--- In
cybalist@yahoogroups.com, "tgpedersen" <tgpedersen@...> wrote:
> > > I was watching on TV how to make Japanese swords. Tempering, by
> > > plunging the blade into water, is important.
........
> The semantic development I propose is:
> "tempered" ("dipped"), used of blades ->
> "of special quality, well-crafted", used of everything.
> Pokorny doesn't get beyond the last meaning.
>
>
> Torsten
******
But if Pokorny is right, *dabh- meant 'fitted' (or 'well-crafted')
in PIE (or something ancestral to Armenian, Germanic, Slavic, and
Italic), predating the forging of iron.
I believe tempering by chilling is only for iron.

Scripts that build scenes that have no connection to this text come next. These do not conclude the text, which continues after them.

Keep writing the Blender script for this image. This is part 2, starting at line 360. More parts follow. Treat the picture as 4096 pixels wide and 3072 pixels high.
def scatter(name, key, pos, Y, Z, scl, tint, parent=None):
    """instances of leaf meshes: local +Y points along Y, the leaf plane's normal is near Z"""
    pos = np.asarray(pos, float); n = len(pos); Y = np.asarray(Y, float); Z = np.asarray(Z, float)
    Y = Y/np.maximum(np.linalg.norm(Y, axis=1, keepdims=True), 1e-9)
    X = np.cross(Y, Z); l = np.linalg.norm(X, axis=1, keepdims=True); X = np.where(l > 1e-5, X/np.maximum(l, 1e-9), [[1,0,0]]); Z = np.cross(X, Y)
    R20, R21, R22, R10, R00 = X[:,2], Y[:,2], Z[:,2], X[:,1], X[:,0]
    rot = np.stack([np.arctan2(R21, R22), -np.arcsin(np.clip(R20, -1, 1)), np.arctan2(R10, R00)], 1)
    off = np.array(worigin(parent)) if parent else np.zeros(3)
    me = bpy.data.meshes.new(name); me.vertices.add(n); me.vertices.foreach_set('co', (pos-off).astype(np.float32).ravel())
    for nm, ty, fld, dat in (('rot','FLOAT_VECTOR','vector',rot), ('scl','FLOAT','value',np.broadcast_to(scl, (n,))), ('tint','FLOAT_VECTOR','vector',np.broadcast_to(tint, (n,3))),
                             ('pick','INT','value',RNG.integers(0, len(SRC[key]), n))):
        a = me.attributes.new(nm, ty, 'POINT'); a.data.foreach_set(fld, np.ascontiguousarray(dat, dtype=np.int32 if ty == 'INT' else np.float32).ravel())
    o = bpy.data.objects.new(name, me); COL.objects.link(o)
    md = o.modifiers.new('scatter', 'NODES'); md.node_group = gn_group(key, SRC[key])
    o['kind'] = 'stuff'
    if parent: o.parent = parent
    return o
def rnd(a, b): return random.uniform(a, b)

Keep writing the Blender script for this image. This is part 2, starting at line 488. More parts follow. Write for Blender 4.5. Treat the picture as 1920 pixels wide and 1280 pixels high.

By googling "bronze" "tempering" I find at:
http://www.bladeforums.com/forums/archive/index.php/t-159928.html
"Hardening brass is just the opposite of hardening steel. heat the
brass to dull red and allow to cool slowly. To soften, heat to dull
red and quench in water." That's brass, not bronze, but I think it's
the same.
The second Google hit is a JSTOR reference that I'm not going to pay
$10 for. The teaser is: "That is what we should say in English, but
the Greek says 'tempering bronze'. The process of tempering iron by
heating it in the fire and then plunging it ..." I'm guessing the
rest of the sentence is something like "which is going at things
ass-backwards" (or more academic language to the same effect).